Tuesday, December 15, 2015

Holding On To That Star Wars Feeling

Title of this post inspired by "That Teenage Feeling" by Neko Case

Star Wars: The Force Awakens is coming out this week, and I will probably get around to seeing it on a weekday matinee with my wife in the week after Christmas on a day my children are in day care.  Ah, the glamour of parenting!

My feelings about seeing it are a little mixed, even if (or perhaps because) Star Wars has meant more to me than any other piece of culture.  When I first heard about it, I thought (rather boldly) that I would not see it, since it was just another Hollywood cash grab taking an old property to milk it for money.  I figured it would be just another boring product of the machine, only with "Star Wars" slapped on it.  Why bother?  After seeing the second trailer, I began to change my mind a little, and allowed that I would go see the film and have some fun.

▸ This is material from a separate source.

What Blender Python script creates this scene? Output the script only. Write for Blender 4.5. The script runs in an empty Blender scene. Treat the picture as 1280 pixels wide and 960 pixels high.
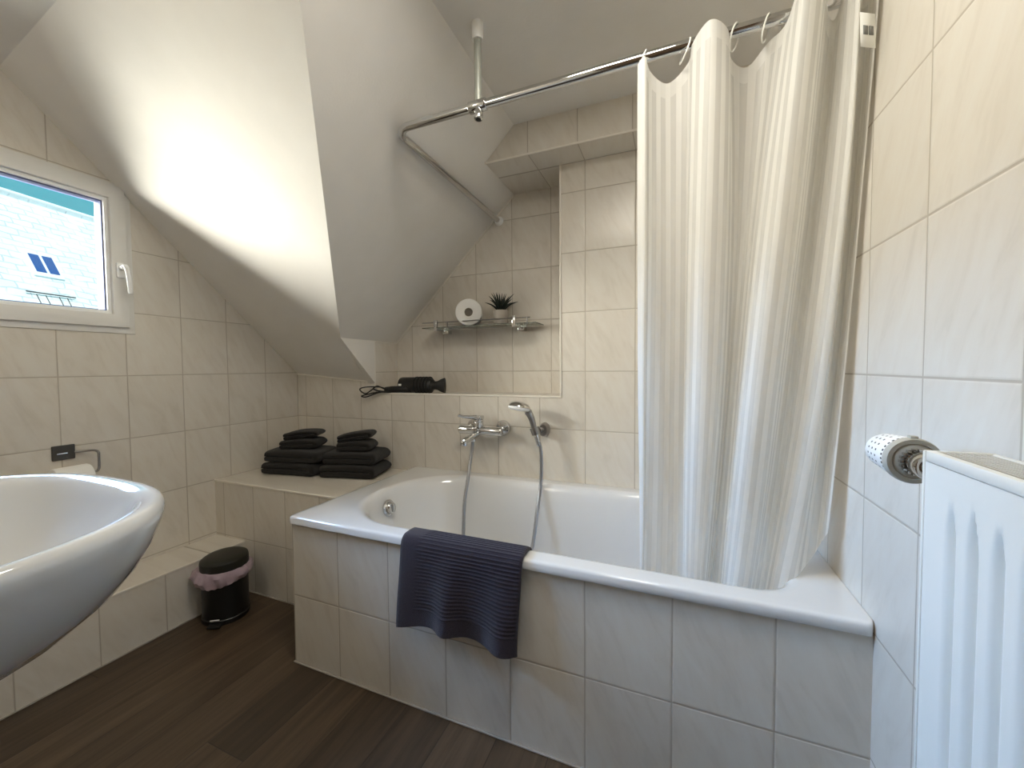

Then my mind changed yet again.

I think the triggering incident was the new season of The Star Wars Minute, a podcast that breaks the Star Wars films down, minute by minute.  They finished all of the original trilogy this summer, and even though the hosts made their hate of the prequels known, they've decided to do them now, too.  The difference is striking, obviously.  The original Star Wars minutes were bursting with layer upon layer of interesting things, the individual minutes of the prequels hold no such bounty. Instead each one keeps asking the same question: how on earth did something so good go so bad?  It only reemphasizes how special those original films were, and that everything since has only diminished my great memories of them, submerging them under a tidal wave of cinematic sewage.  (I can't even rewatch the originals, since Lucas has fiddled with them so much that I can only watch a late 1990s version of them.)

The danger of this with the new film is even greater, considering that the original characters are going to be appearing again.  I want this movie to either be phenomenal, or to be a catastrophic disaster akin to the Star Wars Holiday Special. If the new films are so bad that they have to be seen to be believed, I will cherish them. Films like that are rare jewels.  On the other hand, the worst that could happen is that if the new films are mediocre, or competent but not great.  Why?  Because it would turn Star Wars into just another crummy Hollywood film franchise.  I need for Star Wars to be something more than that.

What perhaps disappointed me the most about the prequels was that they so rarely gave me what I can call "that old Star Wars feeling."  It's hard to clarify, but it's the feeling that welled up in me when I saw the originals and which sometimes comes back when I rewatch them.  It is a swelling in my soul, a kind of magic.  I think I felt it twice during the prequels.  The first came when the credits opened on The Phantom Menace with the John Williams score blaring.  That moment transported me back to my youth, and was so mystical that I didn't notice the inanity of the crawl at the beginning and its talk of trade federations.  The other came at the end of Revenge of the Sith.  Obi-Wan's impassioned speech to the now burnt and defeated Vader got that old feeling welling up from inside me again.  I felt like the seven year old who watched Vader take off his mask with wonder and dread.

That feeling came pretty late in the game, and probably had less to do with the movie and more to do with fulfilling thirty years of anticipation over the moment when Vader become more machine than man.  I wish I could believe that the new film will give me that old Star Wars feeling, but I am beginning to think that would be too much to hope for.  Looking at JJ Abrams' track record, he has talents but not genius.  I am sure that I will see a well made piece of Hollywood entertainment when I go to Force Awakens.  That would be fine if it was just another Marvel movie, but I am chasing a feeling that goes well beyond such crude matter, to quote master Yoda.  Is that fair to the movie? Probably not, but this is something that transcends fairness, whether that's realistic or not.